Friday, May 16, 2014

Thought for The Day - Originality







Individual
Purpose
Gift to all
The collective exercise of our gifts and purpose can improve our world!

When I was in grade school, around the age of 11, my father had jury duty. He came home with a drawing a court artist made of him. It was a profile and just his head, but that inspired me to try to do the same. Any drawings of people to that point were basic faces and rubbery arms, but that image inspired me to examine the bone structure underneath the skin and take note of the muscle and mass.

In high school, art class, we learned how to use ball point pens to create incredible abstract images. We learned how to create still life images, taking ordinary household items and arranging them in front of us. We learned about capturing details of fruit and odd shape vegetables called "gourds." And we learned how to render portraits. It was my introduction to formalized art classes and I knew what I wanted to do for the rest of my life! One drawing done where I took a photograph of a old house creased it in places and blown up to show the details, still hangs in a relative's home. That was done over 35 years ago!

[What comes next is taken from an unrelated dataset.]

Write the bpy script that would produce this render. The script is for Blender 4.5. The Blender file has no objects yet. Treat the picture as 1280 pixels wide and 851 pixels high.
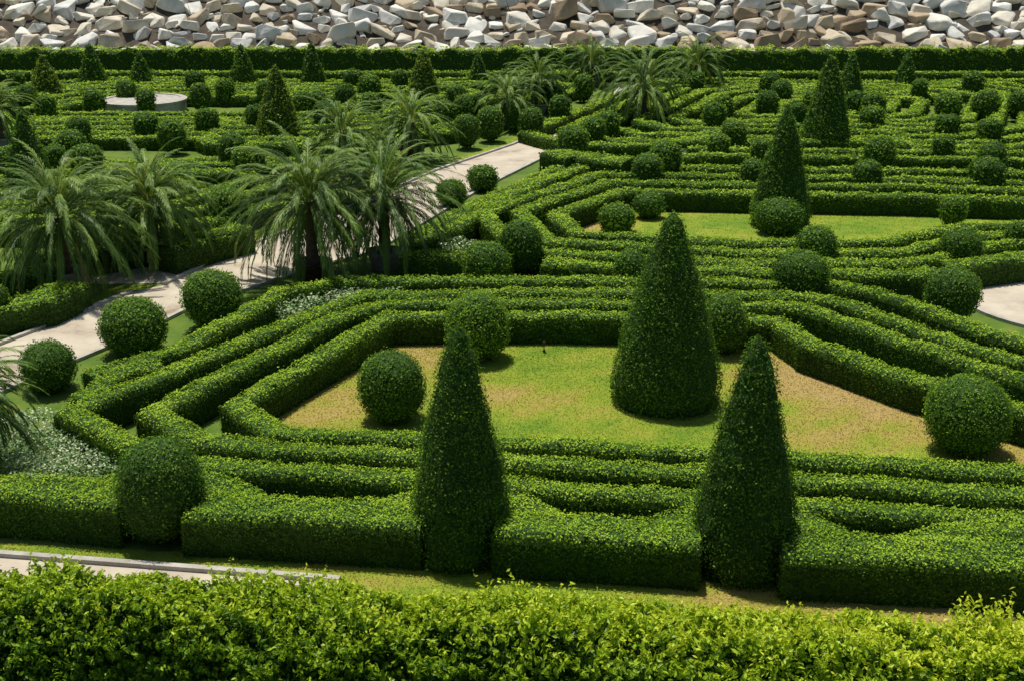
import bpy, bmesh, math, random
import numpy as np
from mathutils import Vector
random.seed(7); rng=np.random.default_rng(7)
sc=bpy.context.scene
# ---------------------------------------------------------------- image pixels to ground positions
H=9.0; F=1500.0; P=math.radians(19.5); cP,sP=math.cos(P),math.sin(P)
def S(x,y,z=0.0):
    """image pixel unprojected through the camera -> ground position (metres) on the level z"""
    u=(x-640)/F; v=(425.5-y)/F; dz=-sP+v*cP; dy=cP+v*sP; t=(z-H)/dz
    return np.array([u*t,dy*t])
def depth(x,y,z=0.0):
    v=(425.5-y)/F; return (z-H)/(-sP+v*cP)
def height_at(ypx,Y):
    v=(425.5-ypx)/F; t=Y/(cP+v*sP); return H+(-sP+v*cP)*t
HH=0.65
def L(pts,z=HH): return np.array([S(x,y,z) for x,y in pts])

# ---------------------------------------------------------------- materials
def mat(name):
    m=bpy.data.materials.new(name); m.use_nodes=True
    nt=m.node_tree; nt.nodes.clear(); return m,nt
def N(nt,t,**k):
    n=nt.nodes.new(t)
    for a,b in k.items(): setattr(n,a,b)
    return n
def ramp(nt,stops):
    r=N(nt,'ShaderNodeValToRGB'); e=r.color_ramp.elements
    while len(e)<len(stops): e.new(0.5)
    for i,(p,c) in enumerate(stops): e[i].position=p; e[i].color=(*c,1)
    return r
def leafmat(name,stops,trans=0.28,rough=0.5,spec=0.15):
    m,nt=mat(name); lk=nt.links.new
    out=N(nt,'ShaderNodeOutputMaterial'); b=N(nt,'ShaderNodeBsdfPrincipled'); tr=N(nt,'ShaderNodeBsdfTranslucent'); mx=N(nt,'ShaderNodeMixShader')
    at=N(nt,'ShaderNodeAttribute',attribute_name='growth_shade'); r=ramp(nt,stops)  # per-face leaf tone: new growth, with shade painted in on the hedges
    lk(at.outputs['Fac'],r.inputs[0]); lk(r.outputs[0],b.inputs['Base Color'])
    hs=N(nt,'ShaderNodeHueSaturation'); hs.inputs['Hue'].default_value=0.48; hs.inputs['Value'].default_value=1.3; lk(r.outputs[0],hs.inputs['Color']); lk(hs.outputs[0],tr.inputs['Color'])
    b.inputs['Roughness'].default_value=rough; b.inputs['Specular IOR Level'].default_value=spec
    mx.inputs[0].default_value=trans; lk(b.outputs[0],mx.inputs[1]); lk(tr.outputs[0],mx.inputs[2]); lk(mx.outputs[0],out.inputs[0]); return m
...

In college, composition and subject matter didn't change much. What we learned was better technique and execution. I had figure drawing and figure sculpting classes where the model was nude, so we got to see true muscular and skeletal detail. In the figure drawing class, we "warmed up" with 10 second, 30 second, 1 minute and 5 minute drawings, where the goal was to improve our hand-eye coordination. Very challenging, but by the end of the semester, my renderings and skill had improved greatly.

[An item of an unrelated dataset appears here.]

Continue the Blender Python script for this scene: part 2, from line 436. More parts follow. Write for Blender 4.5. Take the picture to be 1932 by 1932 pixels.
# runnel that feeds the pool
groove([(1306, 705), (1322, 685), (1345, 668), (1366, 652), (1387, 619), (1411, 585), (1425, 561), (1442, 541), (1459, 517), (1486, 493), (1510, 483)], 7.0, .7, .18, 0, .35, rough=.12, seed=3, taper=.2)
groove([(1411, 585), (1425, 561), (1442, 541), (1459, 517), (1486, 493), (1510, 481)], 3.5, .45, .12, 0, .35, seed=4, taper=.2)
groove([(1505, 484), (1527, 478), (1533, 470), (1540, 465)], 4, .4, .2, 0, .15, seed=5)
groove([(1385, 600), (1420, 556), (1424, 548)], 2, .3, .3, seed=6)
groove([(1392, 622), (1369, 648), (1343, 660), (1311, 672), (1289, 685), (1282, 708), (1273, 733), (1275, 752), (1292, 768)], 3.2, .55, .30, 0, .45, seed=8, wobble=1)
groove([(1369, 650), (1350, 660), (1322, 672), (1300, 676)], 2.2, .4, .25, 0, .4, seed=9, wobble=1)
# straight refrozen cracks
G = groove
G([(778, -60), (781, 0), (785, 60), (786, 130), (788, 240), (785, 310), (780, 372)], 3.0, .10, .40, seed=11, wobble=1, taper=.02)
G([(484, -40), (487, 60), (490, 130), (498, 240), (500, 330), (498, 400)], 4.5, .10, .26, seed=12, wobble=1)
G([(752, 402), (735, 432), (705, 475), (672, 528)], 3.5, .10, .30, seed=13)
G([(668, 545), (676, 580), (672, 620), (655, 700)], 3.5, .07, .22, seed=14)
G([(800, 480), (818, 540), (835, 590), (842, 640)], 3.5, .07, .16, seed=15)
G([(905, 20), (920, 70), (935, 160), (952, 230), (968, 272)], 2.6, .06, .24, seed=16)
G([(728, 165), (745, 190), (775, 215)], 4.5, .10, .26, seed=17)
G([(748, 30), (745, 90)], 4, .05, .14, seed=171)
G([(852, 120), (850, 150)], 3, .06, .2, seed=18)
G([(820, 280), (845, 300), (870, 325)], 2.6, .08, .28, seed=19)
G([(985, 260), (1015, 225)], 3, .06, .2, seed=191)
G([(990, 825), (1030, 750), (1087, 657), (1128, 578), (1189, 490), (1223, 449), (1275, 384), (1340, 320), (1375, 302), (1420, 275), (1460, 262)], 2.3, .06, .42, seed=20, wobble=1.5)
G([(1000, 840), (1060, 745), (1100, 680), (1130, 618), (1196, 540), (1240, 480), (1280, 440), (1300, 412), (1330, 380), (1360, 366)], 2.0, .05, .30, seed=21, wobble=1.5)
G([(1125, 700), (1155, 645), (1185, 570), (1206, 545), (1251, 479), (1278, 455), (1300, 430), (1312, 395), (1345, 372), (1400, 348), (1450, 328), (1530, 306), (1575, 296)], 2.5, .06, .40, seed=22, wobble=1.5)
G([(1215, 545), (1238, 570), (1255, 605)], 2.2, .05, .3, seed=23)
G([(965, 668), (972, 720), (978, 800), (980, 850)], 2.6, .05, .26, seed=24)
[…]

I graduated from college with no prospects and vision of how to 'be' an artist. It was so hard, the next couple years, trying to render anything. I would put images on paper, rendered from my head in beautiful detail, but usually they didn't fill the page so I simply made collage images. But it was the sense of not knowing what to do that left me discouraged; there was no one guiding me, no live model posing before me...

Flash forward to now; children are grown and time permits a few minutes or an hour or two, to render as I wish. No one stands before me, no models and no teacher to assist. But there is an "unseen" guide that directs my creativity. The drive to render, to provide subjects and themes comes from within. No longer do I need to see objects arranged in front of me or have colors suggested. Often themes and subject are developed "in the moment," as pencil or oil paint hits the surface. Most of my images aren't planned, unless I'm working on a series. And then, an image can take an unexpected direction. I don't have classroom critiques, though sometimes I miss the comparison. No, these days, my critic comes from my own critical eyes, examining details others may be oblivious to see.

As an older adult, I create original images and concepts. And my soul is my teacher!